Other aspects of the hunting regime still persist and we await news about their future. A major problem with the Game and Feral Animal Control Act that may continue is the Act’s designation of deer as ‘game’ rather than a ‘pest’ animal, preventing its effective control, as well as allowing recreational hunting of a dozen native birds and a handful of exotic ‘game’ birds (potentially assisting their spread).

To abolish the Game Council will require legislation to be passed by Parliament. To do this, the government will need the support of either Labor, The Greens or the combined forces of the Shooters and Fishers Party and the Christian Democrats. It would be surprising if the Shooters and Fishers Party would support the abolition of its own love child. The alternative could see Labor or the Greens seeking more fundamental changes that deal thoroughly with the safety risks of hunters and to ensure the Game Council’s bogus ‘conservation hunting’ program is replaced with a conservation-focused program that assists legitimate feral animal control program, both within national parks and across all other land tenures.

If the work of the Game Council is merely absorbed into the government to address the issues raised by the Dunn report, recreational hunters are likely to remain a powerful influence over feral animal policies, promoting ‘sustainable harvesting’ of deer and other feral animals rather than their control and eradication. The administration of hunting may continue to receiving government funding. Staff moved from the abolished Game Council to supervise hunting within government may again dress up hunting as conservation.
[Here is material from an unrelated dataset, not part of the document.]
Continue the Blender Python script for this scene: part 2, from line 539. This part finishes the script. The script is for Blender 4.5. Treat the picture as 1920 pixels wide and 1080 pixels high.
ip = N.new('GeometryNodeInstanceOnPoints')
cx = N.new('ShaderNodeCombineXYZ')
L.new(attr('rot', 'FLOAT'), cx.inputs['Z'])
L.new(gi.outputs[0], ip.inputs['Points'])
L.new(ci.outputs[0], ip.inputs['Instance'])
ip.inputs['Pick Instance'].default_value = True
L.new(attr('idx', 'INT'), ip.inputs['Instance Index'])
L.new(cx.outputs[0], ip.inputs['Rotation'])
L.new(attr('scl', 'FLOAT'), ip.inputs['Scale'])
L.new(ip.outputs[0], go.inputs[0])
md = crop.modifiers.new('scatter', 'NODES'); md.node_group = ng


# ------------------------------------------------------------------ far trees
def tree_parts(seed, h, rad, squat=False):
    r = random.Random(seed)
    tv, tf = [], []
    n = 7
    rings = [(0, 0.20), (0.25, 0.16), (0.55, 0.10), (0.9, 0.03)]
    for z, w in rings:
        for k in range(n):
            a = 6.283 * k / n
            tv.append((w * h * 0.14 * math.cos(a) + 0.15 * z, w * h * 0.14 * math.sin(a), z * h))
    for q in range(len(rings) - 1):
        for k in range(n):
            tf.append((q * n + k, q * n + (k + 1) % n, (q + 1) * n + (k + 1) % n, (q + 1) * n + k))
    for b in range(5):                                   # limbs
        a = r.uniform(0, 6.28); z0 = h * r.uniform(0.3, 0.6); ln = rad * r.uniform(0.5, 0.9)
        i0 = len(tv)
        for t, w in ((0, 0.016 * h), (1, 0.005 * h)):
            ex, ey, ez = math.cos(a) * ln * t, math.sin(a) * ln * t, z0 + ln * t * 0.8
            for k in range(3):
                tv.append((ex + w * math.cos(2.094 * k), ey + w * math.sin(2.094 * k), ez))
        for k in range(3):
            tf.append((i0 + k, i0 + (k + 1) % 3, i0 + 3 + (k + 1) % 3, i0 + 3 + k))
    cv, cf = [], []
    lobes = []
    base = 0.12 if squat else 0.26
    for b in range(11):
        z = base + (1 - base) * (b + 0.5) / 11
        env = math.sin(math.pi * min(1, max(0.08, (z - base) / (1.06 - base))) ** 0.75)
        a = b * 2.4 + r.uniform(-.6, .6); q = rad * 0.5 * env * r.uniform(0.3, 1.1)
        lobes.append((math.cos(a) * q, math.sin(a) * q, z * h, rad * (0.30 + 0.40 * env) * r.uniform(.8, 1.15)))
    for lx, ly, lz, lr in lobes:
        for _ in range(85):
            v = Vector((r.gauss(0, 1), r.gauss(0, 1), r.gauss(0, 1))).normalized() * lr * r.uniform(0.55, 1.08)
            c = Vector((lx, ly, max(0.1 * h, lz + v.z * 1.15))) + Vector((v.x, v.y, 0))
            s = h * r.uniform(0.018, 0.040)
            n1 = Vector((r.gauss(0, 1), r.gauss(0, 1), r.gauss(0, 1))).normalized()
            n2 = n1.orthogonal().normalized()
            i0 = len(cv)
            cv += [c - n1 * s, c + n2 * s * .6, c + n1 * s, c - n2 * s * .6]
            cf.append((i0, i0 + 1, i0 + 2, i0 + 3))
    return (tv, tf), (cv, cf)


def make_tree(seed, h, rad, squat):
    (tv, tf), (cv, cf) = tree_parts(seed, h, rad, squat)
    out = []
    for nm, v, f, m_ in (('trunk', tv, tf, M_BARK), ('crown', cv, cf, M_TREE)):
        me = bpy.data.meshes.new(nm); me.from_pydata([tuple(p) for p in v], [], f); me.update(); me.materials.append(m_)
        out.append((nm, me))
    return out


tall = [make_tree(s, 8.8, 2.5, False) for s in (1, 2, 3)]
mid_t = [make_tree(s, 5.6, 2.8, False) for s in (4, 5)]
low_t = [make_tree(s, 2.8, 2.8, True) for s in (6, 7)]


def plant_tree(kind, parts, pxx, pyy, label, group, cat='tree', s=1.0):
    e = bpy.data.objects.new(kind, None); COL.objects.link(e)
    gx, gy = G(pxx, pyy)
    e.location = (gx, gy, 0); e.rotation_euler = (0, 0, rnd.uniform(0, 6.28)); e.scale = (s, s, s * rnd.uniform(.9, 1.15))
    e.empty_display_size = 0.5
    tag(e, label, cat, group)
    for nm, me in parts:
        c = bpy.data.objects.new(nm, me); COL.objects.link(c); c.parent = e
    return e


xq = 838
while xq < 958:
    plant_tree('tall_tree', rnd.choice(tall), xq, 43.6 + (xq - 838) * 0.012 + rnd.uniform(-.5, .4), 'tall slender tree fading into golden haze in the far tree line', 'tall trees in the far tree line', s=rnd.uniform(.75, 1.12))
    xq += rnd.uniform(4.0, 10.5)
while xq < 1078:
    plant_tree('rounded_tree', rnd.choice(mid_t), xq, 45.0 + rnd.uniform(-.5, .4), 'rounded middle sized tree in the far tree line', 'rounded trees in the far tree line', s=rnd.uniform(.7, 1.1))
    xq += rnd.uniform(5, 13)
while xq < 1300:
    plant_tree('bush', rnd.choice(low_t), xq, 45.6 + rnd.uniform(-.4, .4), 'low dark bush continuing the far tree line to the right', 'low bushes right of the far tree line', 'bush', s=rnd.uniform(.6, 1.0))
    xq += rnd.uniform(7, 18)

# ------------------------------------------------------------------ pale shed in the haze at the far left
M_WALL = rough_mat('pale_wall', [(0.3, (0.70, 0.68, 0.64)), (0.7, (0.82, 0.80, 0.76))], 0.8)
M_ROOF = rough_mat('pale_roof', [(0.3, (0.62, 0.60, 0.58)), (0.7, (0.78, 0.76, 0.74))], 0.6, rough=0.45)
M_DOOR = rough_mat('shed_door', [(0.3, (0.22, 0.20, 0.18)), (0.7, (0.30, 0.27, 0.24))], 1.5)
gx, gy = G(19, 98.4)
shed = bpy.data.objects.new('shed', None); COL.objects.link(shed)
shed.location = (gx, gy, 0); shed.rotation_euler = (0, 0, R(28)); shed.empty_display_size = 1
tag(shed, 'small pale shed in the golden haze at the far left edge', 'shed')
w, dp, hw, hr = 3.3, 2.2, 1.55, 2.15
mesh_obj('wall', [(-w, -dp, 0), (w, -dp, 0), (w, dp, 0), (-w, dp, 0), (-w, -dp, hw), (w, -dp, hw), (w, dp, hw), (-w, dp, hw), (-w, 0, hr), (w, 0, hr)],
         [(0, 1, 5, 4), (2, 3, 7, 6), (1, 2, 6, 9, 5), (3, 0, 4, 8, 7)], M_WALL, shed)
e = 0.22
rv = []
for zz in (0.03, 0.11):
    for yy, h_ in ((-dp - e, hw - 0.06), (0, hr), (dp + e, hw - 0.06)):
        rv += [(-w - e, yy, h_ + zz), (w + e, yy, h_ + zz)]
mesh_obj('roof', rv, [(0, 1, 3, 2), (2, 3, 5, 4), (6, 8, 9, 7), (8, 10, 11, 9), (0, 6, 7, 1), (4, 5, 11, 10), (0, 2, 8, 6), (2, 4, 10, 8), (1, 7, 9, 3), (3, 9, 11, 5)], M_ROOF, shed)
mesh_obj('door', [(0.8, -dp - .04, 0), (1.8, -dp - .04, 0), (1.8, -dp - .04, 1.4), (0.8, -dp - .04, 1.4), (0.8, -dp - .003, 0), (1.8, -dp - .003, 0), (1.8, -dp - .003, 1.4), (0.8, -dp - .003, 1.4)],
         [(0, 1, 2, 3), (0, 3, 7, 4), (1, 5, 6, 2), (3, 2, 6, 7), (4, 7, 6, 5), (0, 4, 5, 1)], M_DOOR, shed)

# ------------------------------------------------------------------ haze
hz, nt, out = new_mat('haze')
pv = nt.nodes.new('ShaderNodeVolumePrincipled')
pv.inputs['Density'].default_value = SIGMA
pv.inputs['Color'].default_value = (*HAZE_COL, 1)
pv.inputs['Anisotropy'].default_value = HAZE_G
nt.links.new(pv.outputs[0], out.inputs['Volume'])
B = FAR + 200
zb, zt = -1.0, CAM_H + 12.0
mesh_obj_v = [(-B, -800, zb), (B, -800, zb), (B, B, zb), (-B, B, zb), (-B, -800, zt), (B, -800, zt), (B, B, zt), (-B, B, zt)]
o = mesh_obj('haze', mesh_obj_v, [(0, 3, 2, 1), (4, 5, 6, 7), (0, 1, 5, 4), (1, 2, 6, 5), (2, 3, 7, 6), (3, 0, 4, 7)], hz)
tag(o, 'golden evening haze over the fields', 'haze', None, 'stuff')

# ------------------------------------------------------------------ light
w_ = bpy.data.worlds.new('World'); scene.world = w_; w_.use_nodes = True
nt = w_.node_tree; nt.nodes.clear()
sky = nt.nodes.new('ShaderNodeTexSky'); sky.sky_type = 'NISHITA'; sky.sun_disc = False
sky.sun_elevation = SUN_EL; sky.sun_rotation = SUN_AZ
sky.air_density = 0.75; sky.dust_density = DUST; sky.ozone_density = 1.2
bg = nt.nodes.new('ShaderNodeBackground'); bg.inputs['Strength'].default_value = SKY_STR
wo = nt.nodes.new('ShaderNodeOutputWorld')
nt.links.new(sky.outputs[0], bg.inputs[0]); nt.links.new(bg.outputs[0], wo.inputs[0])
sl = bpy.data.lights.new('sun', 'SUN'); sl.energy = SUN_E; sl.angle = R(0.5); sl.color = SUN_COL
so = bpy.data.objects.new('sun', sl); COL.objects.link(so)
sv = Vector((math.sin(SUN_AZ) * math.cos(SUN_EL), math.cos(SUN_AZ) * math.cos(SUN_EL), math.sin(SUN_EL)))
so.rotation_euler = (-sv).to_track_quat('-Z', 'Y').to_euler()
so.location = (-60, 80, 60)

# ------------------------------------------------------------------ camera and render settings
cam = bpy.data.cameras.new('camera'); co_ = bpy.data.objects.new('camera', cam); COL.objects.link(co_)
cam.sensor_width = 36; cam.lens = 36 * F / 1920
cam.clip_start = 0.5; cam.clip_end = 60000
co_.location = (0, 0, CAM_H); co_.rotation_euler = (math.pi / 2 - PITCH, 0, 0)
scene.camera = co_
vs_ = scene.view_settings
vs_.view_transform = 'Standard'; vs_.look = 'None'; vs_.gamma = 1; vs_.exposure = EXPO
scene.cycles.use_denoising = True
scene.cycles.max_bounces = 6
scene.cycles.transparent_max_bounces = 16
There has been no word on how all the funds ($19.1m) earmarked in May 2012 for the Game Council’s supervision of the now abandoned national parks hunting program are to be spent. These should now be directed into high priority feral animal control programs, not a hunting program.

The initial signs about the future direction of pest control from the NSW Government are extremely promising. When the Minister for Agriculture, Katrina Hodgkinson, announced the abolition of the Game Council on 4 July, she flagged better coordination of government agencies in pest animal control, an emphasis on a cross-tenure approach and a model of pest control based on the successful coordination of bushfire management in NSW.

The formation of Local Land Services at the start of 2014 will combine the work of the Department of Primary Industries, catchment management authorities and the livestock health and pest authorities, providing impetus for improved control programs for feral animals and weeds that threaten the environment and agriculture. Changes have been flagged to the state’s invasive species laws and we can expect this to facilitate a more preventative and risk-based approach.

The decision to abolish the NSW Game Council and halt the use of hunters for feral animal control was the end of a painful and misguided experiment by both the state Labor and O’Farrell governments. The stage is now set for NSW to be a leader in invasive species management rather than an embarrassment.